Russia launches new media to lead "propaganda war" with West: Escape from Judah's planetary Platonic cave

Escape from Judah's planetary Platonic cave

MOSCOW - Russia launched a new state-funded foreign news service Monday to challenge the “aggressive propaganda” of the West and provide an “alternative interpretation” of global events.

The new media brand, Sputnik, is the reworked foreign language service of the state-owned RIA Novosti news agency and Voice of Russia radio, which underwent a major rehaul last December under the leadership of notorious anchorman Dmitry Kiselyov.

Launching Sputnik before an audience including diplomats and government officials, Kiselyov said the new outlet will propagate a “multi-coloured” world where “Russia is Russian.”

“We are against aggressive propaganda that is now being fed to the world and which forces a unipolar construction of the world,” he said.

“We believe that it is unrealistic, that it leads humanity toward suffering and blood, and that there will be nothing good along this path.”

Kiselyov is well-known as an anchor of weekend programming on the Rossiya channel, where he at one point boasted that Russia could turn the United States into radioactive ash.

In another infamous talk show appearance, Kiselyov suggested that homosexuals should be banned from donating blood and their hearts burned if they are involved in a car accident.


RIA Novosti was hastily disbanded in December and Kiselyov put at the helm of the newly-created Rossiya Segodnya.

While RIA Novosti continues to use the brand in the Russian language, its foreign language website and social networking pages now redirect to SputnikNews.

In March Kiselyov was blacklisted by the European Union due to his “propaganda supporting the deployment of Russian forces in Ukraine.”
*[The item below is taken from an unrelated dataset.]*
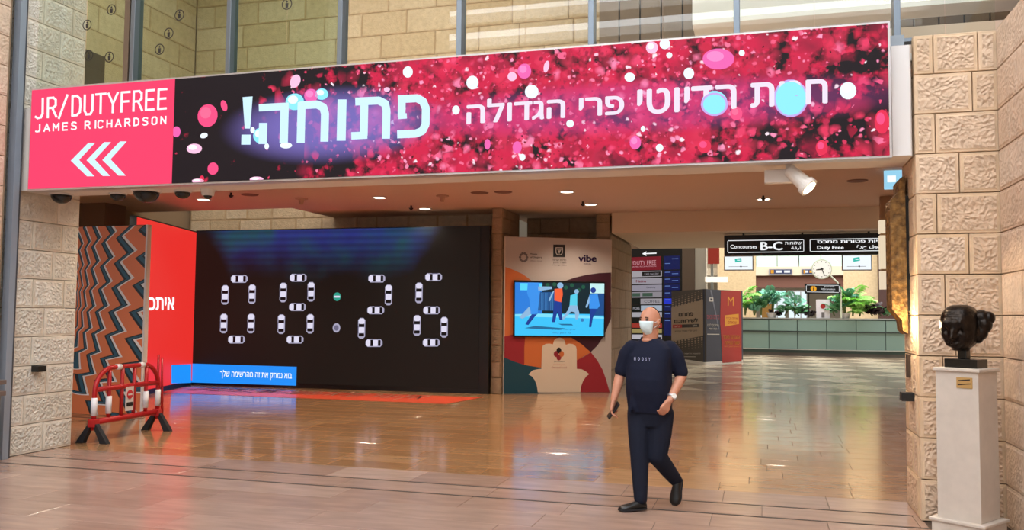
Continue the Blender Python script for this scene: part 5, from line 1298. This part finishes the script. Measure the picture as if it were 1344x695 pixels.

He said the new company would focus on radio and online formats, hiring up to 70 people in each of its “hubs” around the world, including all of the former Soviet countries, Washington, Beijing, and several European capitals.

“We will give alternative interpretations for which there is definitely a demand in the world,” he said.

“The world is tired that one country is considering itself exceptional and bound to lead,” Kiselyov said, clearly referring to the United States.

He stressed that total coverage every day in four languages — English, Chinese, Arabic and Spanish — will exceed that of Radio Moscow, the Soviet foreign broadcaster that was the Kremlin’s mouthpiece during the Cold War.

Russia has been waging an information war over the crisis in Ukraine at a time when relations with the West are at their lowest point since the Cold War.